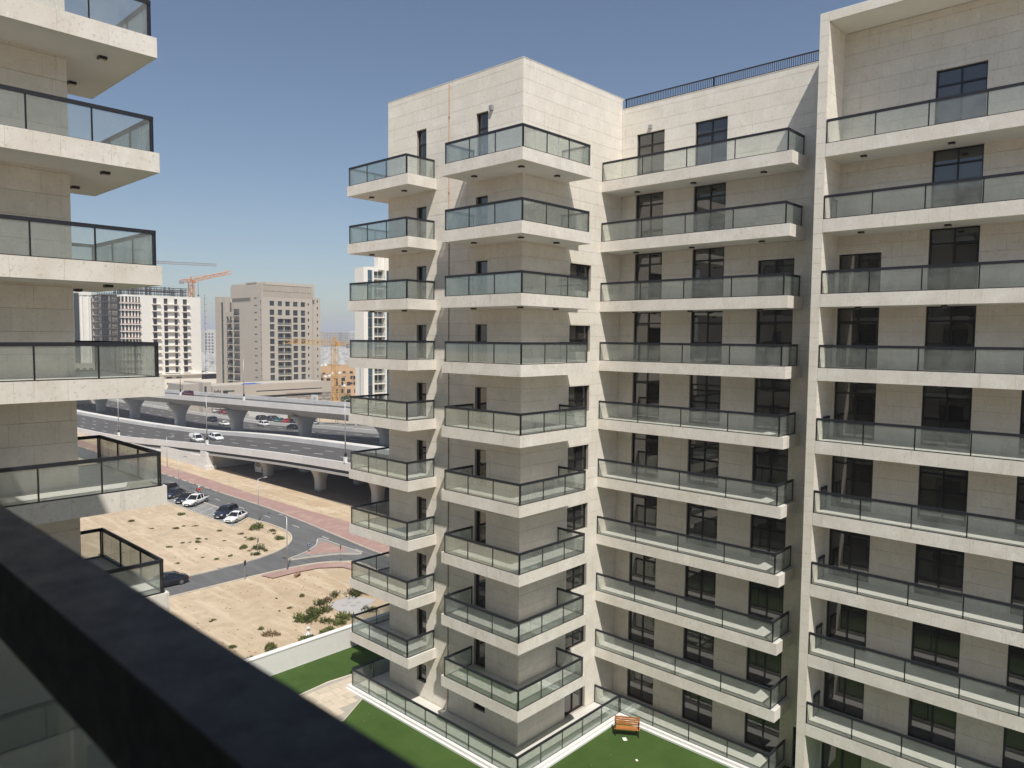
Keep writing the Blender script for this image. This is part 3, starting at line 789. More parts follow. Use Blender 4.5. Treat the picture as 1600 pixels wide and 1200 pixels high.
for i, (x, y, rz, lab) in enumerate(((54.0, 131, .2, 'slim street lamp beside the parked dark cars'), (54.6, 103.6, .2, 'slim street lamp at the road corner by the big bush'), (45.4, 79.25, 1.8, 'street lamp standing on the lower pink pavement'), (63.6, 160, 0, 'far slim street lamp on the pink pavement'))):
    place(s0 if i == 0 else copy_tree(s0), (x, y, 0), rz, lab, 'street lamps on the service road')
def sign(x, y, h, lab, disc=True, rz=0, mat='sign_blue'):
    o = empty('road_sign', lab, 'road sign', (x, y, .1), rz)
    part('pole', MB().bar((0, 0, 0), (0, 0, h), .035, n=6), 'galvanised', o)
    if disc:
        part('sign_plate', MB().bar((0, -.04, h-.3), (0, -.065, h-.3), .21, n=16), mat, o)
        part('arrow_mark', MB().bar((-.07, -.07, h-.23), (.07, -.07, h-.37), .025), 'white_paint', o)
    else: part('sign_plate', MB().box(-.22, .22, -.05, -.03, h-.6, h, .5), mat, o)
sign(40.2, 79.7, 2.2, 'short dark-topped post at the road edge by the black car', False, .6, 'black_metal')
sign(46.1, 87.8, 2.1, 'grey sign post among the bushes inside the road bend', False, .6, 'galvanised')
sign(51.7, 77.4, 2.2, 'thin rusty sign post on the lower pink pavement', False, .6, 'rusty')
sign(51.2, 83.9, 1.2, 'small blue round arrow sign on the traffic island', True, -.7)
o = empty('billboard', 'white signboard with dark squares standing above the flyover parapet', 'sign', (99.5, 158.5, 8.5))
part('post', MB().bar((0, 1.2, 0), (0, 1.2, 3.3), .1, n=6), 'galvanised', o)
part('board', MB().box(-.1, .1, -.1, 2.5, 3.3, 5.2, .5), 'white_paint', o)
part('printed_marks', MB().box(-.12, -.105, .9, 1.5, 3.5, 4.7, .5).box(-.12, -.105, .3, .6, 3.9, 4.7, .5).box(-.12, -.105, 1.9, 2.2, 3.6, 4.2, .5), 'grey_render', o)

# ---------------------------------------------------------------- vehicles
def car_proto(kind, paint):
    """front towards +x, wheels on z=0"""
    P = dict(
        sedan=dict(L=4.65, W=1.82, body=[(-2.32, .45, .62, .70), (-2.25, .28, .86, .80), (-1.7, .22, .98, .88), (-.9, .2, .93, .91), (.3, .2, .92, .91), (1.0, .2, .93, .90), (1.6, .22, .86, .87), (2.1, .25, .76, .80), (2.32, .38, .60, .66)],
                   cab=[(-1.75, .97, .78, .0), (-.95, 1.40, .62, 1), (-.1, 1.46, .62, 1), (.35, 1.42, .62, 1), (1.15, .94, .78, 0)]),
        suv=dict(L=4.75, W=1.92, body=[(-2.35, .5, .80, .78), (-2.28, .35, 1.02, .88), (-1.7, .28, 1.06, .94), (0, .28, 1.05, .96), (1.0, .28, 1.06, .95), (1.7, .3, 1.02, .92), (2.2, .35, .88, .84), (2.37, .5, .70, .72)],
                 cab=[(-2.25, 1.04, .86, 0), (-1.85, 1.62, .70, 1), (-.6, 1.70, .72, 1), (.4, 1.66, .72, 1), (1.2, 1.05, .86, 0)]),
        pickup=dict(L=5.3, W=1.85, body=[(-2.65, .55, .95, .86), (-2.6, .5, 1.02, .90), (-1.0, .4, 1.02, .92), (.3, .35, 1.03, .92), (1.2, .35, 1.05, .92), (2.1, .38, 1.0, .90), (2.5, .42, .88, .84), (2.65, .5, .72, .78)],
                    cab=[(-1.05, 1.02, .84, 0), (-.95, 1.68, .70, 1), (0, 1.76, .70, 1), (.55, 1.72, .70, 1), (1.35, 1.05, .84, 0)]),
        van=dict(L=4.4, W=1.8, body=[(-2.2, .4, 1.0, .84), (-2.15, .3, 1.1, .88), (0, .28, 1.1, .90), (1.2, .28, 1.08, .9), (1.9, .32, .95, .85), (2.2, .45, .75, .74)],
                 cab=[(-2.15, 1.09, .86, 0), (-2.08, 1.80, .76, 1), (0, 1.86, .78, 1), (.75, 1.80, .74, 1), (1.45, 1.08, .84, 0)]))[kind]
    o = empty('car', '', 'car')
    W2 = P['W']/2/.92
    rings = []
    for (x, zb, zt, hw) in P['body']:
        hw = hw*W2; m_ = zb+(zt-zb)*.55
        rings.append([(x, -hw*.92, zb), (x, -hw, m_), (x, -hw*.95, zt-.06), (x, -hw*.6, zt), (x, 0, zt+.025), (x, hw*.6, zt), (x, hw*.95, zt-.06), (x, hw, m_), (x, hw*.92, zb), (x, 0, zb)])
    part('body', MB().loft(rings, t=.5), paint, o)
    g_ = MB(); rf = MB(); c = P['cab']
    rings = []
    for (x, z, hw, top) in c:
        hw *= W2; base = [p for p in P['body']]; zb = 1.0 if kind != 'sedan' else .9
        rings.append([(x, -hw, z), (x, hw, z)])
    # glasshouse: base outline lower, roof outline upper
    bx0, bx1 = c[0][0], c[-1][0]; zb = c[0][1]-.05; hb = c[0][2]*W2
    tops = [q_ for q_ in c if q_[3]]
    tx0, tx1 = tops[0][0], tops[-1][0]; ht = tops[0][2]*W2; zt = tops[0][1]
    low = [(bx0, -hb, zb), (bx1, -hb, zb), (bx1, hb, zb), (bx0, hb, zb)]
    upp = [(tx0, -ht, zt-.05), (tx1, -ht, zt-.05), (tx1, ht, zt-.05), (tx0, ht, zt-.05)]
    g_.loft([low, upp], t=.3, smooth=False); part('window_glass', g_, 'car_glass', o)
    rr = []
    for (x, z, hw, _) in tops: rr.append([(x, -hw*W2*1.01, z-.07), (x, -hw*W2*.85, z), (x, 0, z+.03), (x, hw*W2*.85, z), (x, hw*W2*1.01, z-.07), (x, 0, z-.07)])
    rf.loft(rr, t=.5)
    for s_ in (-1, 1):   # pillars
        rf.bar((tx1, s_*ht, zt-.06), (bx1-.03, s_*hb, zb), .035, .5); rf.bar((tx0, s_*ht, zt-.06), (bx0+.03, s_*hb, zb), .05, .5)
        mx = (tx0+tx1)/2-.05; rf.bar((mx, s_*(ht+.012), zt-.06), (mx, s_*(hb+.012), zb), .032, .5)
    part('roof', rf, paint, o)
    if kind == 'van':
        part('side_panel', MB().loft([[(-2.12, -.93, 1.1), (-.1, -.95, 1.1), (-.1, .95, 1.1), (-2.12, .93, 1.1)], [(-2.05, -.83, 1.82), (-.1, -.84, 1.86), (-.1, .84, 1.86), (-2.05, .83, 1.82)]], t=.5, smooth=False), paint, o)
    if kind == 'pickup': part('load_bed', MB().box(-2.5, -1.15, -.72, .72, .9, 1.07, .5), 'tyre', o)
    wx = (P['L']*.295, -P['L']*.30); rr_ = .33 if kind in ('sedan', 'van') else .38
    for x in wx:
        for s_ in (-1, 1):
            yy = s_*(P['W']/2-.10)
            wh = part('wheel', MB().bar((x, yy-.11, rr_), (x, yy+.11, rr_), rr_, n=14, t=.5), 'tyre', o)
            part('rim', MB().bar((x, yy+s_*.10, rr_), (x, yy+s_*.125, rr_), rr_*.62, n=10, t=.5), 'rim', wh)
    zb_ = P['body'][-2]; fx = P['body'][-1][0]
    for s_ in (-1, 1):
        part('headlight', MB().box(fx-.30, fx-.03, s_*.50, s_*.78, zb_[2]-.19, zb_[2]-.06, .5), 'headlight', o)
        part('tail_light', MB().box(P['body'][0][0]+.0, P['body'][0][0]+.2, s_*.52, s_*.80, P['body'][0][2]-.1, P['body'][0][2]+.06, .5), 'tail_red', o)
        part('mirror', MB().box(c[-1][0]-.35, c[-1][0]-.18, s_*(P['W']/2-.02), s_*(P['W']/2+.16), zb+.02, zb+.16, .5), paint, o)
    part('grille', MB().box(fx-.06, fx+.012, -.42, .42, .42, .60, .3), 'tyre', o)
    part('number_plate', MB().box(fx+.0, fx+.03, -.26, .26, .36, .46, .6), 'plate', o)
    return o
cache = {}
def car(kind, paint, x, y, z, rz, label, pitch=0, group=None):
    if (kind, paint) in cache: o = copy_tree(cache[(kind, paint)])
    else: o = car_proto(kind, paint); cache[(kind, paint)] = o
    place(o, (x, y, z), rz, label, group); o.rotation_euler = (0, -pitch, rz)
    o.name = {'pickup': 'pickup_truck', 'van': 'van'}.get(kind, 'car'); o['category'] = {'pickup': 'pickup truck', 'van': 'van'}.get(kind, 'car')
    return o
PK = R(-146)   # nose of the cars in the bays points to the sand
def bay(i): return 104.9+2.62*i
car('sedan', 'paint_white', 52.45, 106.5, .03, PK, 'white saloon parked at the right end of the lay-by')
car('suv', 'paint_navy', 52.6, 110.2, .03, PK, 'dark blue people carrier parked beside the white saloon')
car('pickup', 'paint_white', 52.9, 121.6, .03, PK, 'white double cab pickup parked beside a black saloon')
car('sedan', 'paint_black', 52.6, 124.6, .03, PK, 'black saloon parked left of the white pickup')
car('sedan', 'paint_navy', 52.7, 129.9, .03, PK, 'dark saloon parked against the edge of the left balcony')
car('suv', 'paint_black', 52.9, 133.9, .03, PK, 'black car parked behind another, half hidden by the left balcony')
car('sedan', 'paint_black', 33.0, 84.1, .03, R(178), 'black saloon parked at the lower road kerb beside the left balcony')
sl_ = lambda y: math.atan((zp(y-2)-zp(y+2))/4)
car('van', 'paint_white', 75.6, 172.8, zp(172.8)-.98, R(-90), 'small white panel van driving on the near highway', sl_(172)*-1)
car('suv', 'paint_white', 79.8, 171.5, zp(171.5)-.98, R(-90), 'white off-road car driving just ahead of the white van', sl_(171)*-1)
car('suv', 'paint_navy', 107, 233, zp(233)-.98, R(90), 'dark off-road car on the far carriageway under the flyover')
car('sedan', 'paint_white', 103.5, 217, zp(217)-.98, R(90), 'white car half hidden behind a flyover pier')
car('suv', 'paint_white', 109.6, 204.5, zp(204.5)-.98, R(90), 'white people carrier on the far carriageway between two piers')
car('sedan', 'paint_black', 107.2, 183.5, zp(183.5)-.98, R(90), 'black car beside the flyover pier on the far carriageway')
car('suv', 'paint_maroon', 93.4, 219, zf(219)-.94, R(90), 'maroon car driving along the top of the flyover')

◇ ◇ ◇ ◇

▶ **Written exercise**:
Repeat only what lies between the start of the data and the end of the line containing "4.2, .5), 'grey_render', o)", exactly, with pictures left out.

▶ **Answer to this problem**:
Keep writing the Blender script for this image. This is part 3, starting at line 789. More parts follow. Use Blender 4.5. Treat the picture as 1600 pixels wide and 1200 pixels high.
for i, (x, y, rz, lab) in enumerate(((54.0, 131, .2, 'slim street lamp beside the parked dark cars'), (54.6, 103.6, .2, 'slim street lamp at the road corner by the big bush'), (45.4, 79.25, 1.8, 'street lamp standing on the lower pink pavement'), (63.6, 160, 0, 'far slim street lamp on the pink pavement'))):
    place(s0 if i == 0 else copy_tree(s0), (x, y, 0), rz, lab, 'street lamps on the service road')
def sign(x, y, h, lab, disc=True, rz=0, mat='sign_blue'):
    o = empty('road_sign', lab, 'road sign', (x, y, .1), rz)
    part('pole', MB().bar((0, 0, 0), (0, 0, h), .035, n=6), 'galvanised', o)
    if disc:
        part('sign_plate', MB().bar((0, -.04, h-.3), (0, -.065, h-.3), .21, n=16), mat, o)
        part('arrow_mark', MB().bar((-.07, -.07, h-.23), (.07, -.07, h-.37), .025), 'white_paint', o)
    else: part('sign_plate', MB().box(-.22, .22, -.05, -.03, h-.6, h, .5), mat, o)
sign(40.2, 79.7, 2.2, 'short dark-topped post at the road edge by the black car', False, .6, 'black_metal')
sign(46.1, 87.8, 2.1, 'grey sign post among the bushes inside the road bend', False, .6, 'galvanised')
sign(51.7, 77.4, 2.2, 'thin rusty sign post on the lower pink pavement', False, .6, 'rusty')
sign(51.2, 83.9, 1.2, 'small blue round arrow sign on the traffic island', True, -.7)
o = empty('billboard', 'white signboard with dark squares standing above the flyover parapet', 'sign', (99.5, 158.5, 8.5))
part('post', MB().bar((0, 1.2, 0), (0, 1.2, 3.3), .1, n=6), 'galvanised', o)
part('board', MB().box(-.1, .1, -.1, 2.5, 3.3, 5.2, .5), 'white_paint', o)
part('printed_marks', MB().box(-.12, -.105, .9, 1.5, 3.5, 4.7, .5).box(-.12, -.105, .3, .6, 3.9, 4.7, .5).box(-.12, -.105, 1.9, 2.2, 3.6, 4.2, .5), 'grey_render', o)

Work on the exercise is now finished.